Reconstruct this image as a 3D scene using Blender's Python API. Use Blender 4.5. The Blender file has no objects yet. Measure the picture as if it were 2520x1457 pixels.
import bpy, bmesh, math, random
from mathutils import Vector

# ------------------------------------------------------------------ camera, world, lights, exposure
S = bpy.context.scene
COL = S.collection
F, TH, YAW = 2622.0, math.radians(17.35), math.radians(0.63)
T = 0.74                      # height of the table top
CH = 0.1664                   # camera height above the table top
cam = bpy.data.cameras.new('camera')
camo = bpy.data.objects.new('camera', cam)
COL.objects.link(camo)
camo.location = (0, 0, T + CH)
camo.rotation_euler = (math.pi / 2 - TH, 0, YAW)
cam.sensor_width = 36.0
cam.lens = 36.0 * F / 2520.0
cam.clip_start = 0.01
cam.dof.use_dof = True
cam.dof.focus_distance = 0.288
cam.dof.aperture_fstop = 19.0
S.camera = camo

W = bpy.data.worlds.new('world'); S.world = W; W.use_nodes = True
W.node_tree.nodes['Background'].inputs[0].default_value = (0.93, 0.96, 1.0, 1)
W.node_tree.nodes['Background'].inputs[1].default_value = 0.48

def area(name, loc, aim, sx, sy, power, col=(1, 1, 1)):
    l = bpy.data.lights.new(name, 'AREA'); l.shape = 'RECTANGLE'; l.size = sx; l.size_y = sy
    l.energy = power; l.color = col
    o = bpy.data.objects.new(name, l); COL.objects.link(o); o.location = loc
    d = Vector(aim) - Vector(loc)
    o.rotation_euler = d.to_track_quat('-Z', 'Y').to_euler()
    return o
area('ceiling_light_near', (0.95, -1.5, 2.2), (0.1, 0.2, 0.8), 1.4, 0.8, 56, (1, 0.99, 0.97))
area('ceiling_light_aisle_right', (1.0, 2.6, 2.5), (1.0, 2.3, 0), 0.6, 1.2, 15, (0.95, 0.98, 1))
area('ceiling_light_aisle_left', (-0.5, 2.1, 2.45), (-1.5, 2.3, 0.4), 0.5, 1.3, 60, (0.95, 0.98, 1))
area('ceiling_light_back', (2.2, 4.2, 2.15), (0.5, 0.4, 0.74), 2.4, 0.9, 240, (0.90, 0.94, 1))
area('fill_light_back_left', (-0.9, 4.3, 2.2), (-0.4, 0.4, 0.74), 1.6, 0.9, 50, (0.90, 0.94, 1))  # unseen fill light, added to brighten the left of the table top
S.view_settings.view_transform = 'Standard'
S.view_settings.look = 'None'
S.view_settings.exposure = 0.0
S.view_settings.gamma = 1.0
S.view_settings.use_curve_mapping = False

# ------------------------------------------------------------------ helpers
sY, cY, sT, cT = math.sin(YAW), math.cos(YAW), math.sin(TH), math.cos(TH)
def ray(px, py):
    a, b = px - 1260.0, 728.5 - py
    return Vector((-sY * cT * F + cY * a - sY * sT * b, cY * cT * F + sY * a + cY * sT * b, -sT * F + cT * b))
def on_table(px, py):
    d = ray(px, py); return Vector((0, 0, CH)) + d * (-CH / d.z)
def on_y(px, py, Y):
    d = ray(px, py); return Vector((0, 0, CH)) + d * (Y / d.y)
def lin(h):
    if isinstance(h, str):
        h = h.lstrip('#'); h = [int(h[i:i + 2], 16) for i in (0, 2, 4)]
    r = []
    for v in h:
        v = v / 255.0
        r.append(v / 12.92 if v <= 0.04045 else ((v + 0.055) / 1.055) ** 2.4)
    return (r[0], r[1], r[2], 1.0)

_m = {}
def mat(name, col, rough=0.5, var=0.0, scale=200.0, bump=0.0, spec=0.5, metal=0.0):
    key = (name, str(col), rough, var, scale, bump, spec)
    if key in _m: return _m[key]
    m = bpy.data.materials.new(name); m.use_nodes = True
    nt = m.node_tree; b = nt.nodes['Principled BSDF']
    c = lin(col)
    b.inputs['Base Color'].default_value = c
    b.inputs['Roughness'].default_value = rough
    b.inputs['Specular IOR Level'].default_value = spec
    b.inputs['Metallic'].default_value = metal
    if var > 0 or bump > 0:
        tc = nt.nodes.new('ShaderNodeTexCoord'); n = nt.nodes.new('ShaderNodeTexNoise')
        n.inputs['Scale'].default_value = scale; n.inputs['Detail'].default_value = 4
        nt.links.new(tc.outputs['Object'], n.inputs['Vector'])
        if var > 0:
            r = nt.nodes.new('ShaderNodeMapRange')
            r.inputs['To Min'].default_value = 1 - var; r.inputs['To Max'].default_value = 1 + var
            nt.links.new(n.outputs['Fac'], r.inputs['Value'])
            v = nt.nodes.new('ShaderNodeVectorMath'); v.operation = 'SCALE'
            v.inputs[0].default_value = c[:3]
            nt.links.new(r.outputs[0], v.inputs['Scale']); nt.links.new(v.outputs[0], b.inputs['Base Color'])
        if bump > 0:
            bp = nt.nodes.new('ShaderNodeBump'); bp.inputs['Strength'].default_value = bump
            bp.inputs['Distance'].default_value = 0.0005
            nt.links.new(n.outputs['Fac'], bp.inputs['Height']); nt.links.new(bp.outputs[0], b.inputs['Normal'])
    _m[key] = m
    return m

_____

> _Exercise task_: Quote exactly the lines running from the start of the listing above through the line where "S.view_settings.use_curve_mapping = False" is found, and output no other lines.

> _Problem solution_:
Reconstruct this image as a 3D scene using Blender's Python API. Use Blender 4.5. The Blender file has no objects yet. Measure the picture as if it were 2520x1457 pixels.
import bpy, bmesh, math, random
from mathutils import Vector

# ------------------------------------------------------------------ camera, world, lights, exposure
S = bpy.context.scene
COL = S.collection
F, TH, YAW = 2622.0, math.radians(17.35), math.radians(0.63)
T = 0.74                      # height of the table top
CH = 0.1664                   # camera height above the table top
cam = bpy.data.cameras.new('camera')
camo = bpy.data.objects.new('camera', cam)
COL.objects.link(camo)
camo.location = (0, 0, T + CH)
camo.rotation_euler = (math.pi / 2 - TH, 0, YAW)
cam.sensor_width = 36.0
cam.lens = 36.0 * F / 2520.0
cam.clip_start = 0.01
cam.dof.use_dof = True
cam.dof.focus_distance = 0.288
cam.dof.aperture_fstop = 19.0
S.camera = camo

W = bpy.data.worlds.new('world'); S.world = W; W.use_nodes = True
W.node_tree.nodes['Background'].inputs[0].default_value = (0.93, 0.96, 1.0, 1)
W.node_tree.nodes['Background'].inputs[1].default_value = 0.48

def area(name, loc, aim, sx, sy, power, col=(1, 1, 1)):
    l = bpy.data.lights.new(name, 'AREA'); l.shape = 'RECTANGLE'; l.size = sx; l.size_y = sy
    l.energy = power; l.color = col
    o = bpy.data.objects.new(name, l); COL.objects.link(o); o.location = loc
    d = Vector(aim) - Vector(loc)
    o.rotation_euler = d.to_track_quat('-Z', 'Y').to_euler()
    return o
area('ceiling_light_near', (0.95, -1.5, 2.2), (0.1, 0.2, 0.8), 1.4, 0.8, 56, (1, 0.99, 0.97))
area('ceiling_light_aisle_right', (1.0, 2.6, 2.5), (1.0, 2.3, 0), 0.6, 1.2, 15, (0.95, 0.98, 1))
area('ceiling_light_aisle_left', (-0.5, 2.1, 2.45), (-1.5, 2.3, 0.4), 0.5, 1.3, 60, (0.95, 0.98, 1))
area('ceiling_light_back', (2.2, 4.2, 2.15), (0.5, 0.4, 0.74), 2.4, 0.9, 240, (0.90, 0.94, 1))
area('fill_light_back_left', (-0.9, 4.3, 2.2), (-0.4, 0.4, 0.74), 1.6, 0.9, 50, (0.90, 0.94, 1))  # unseen fill light, added to brighten the left of the table top
S.view_settings.view_transform = 'Standard'
S.view_settings.look = 'None'
S.view_settings.exposure = 0.0
S.view_settings.gamma = 1.0
S.view_settings.use_curve_mapping = False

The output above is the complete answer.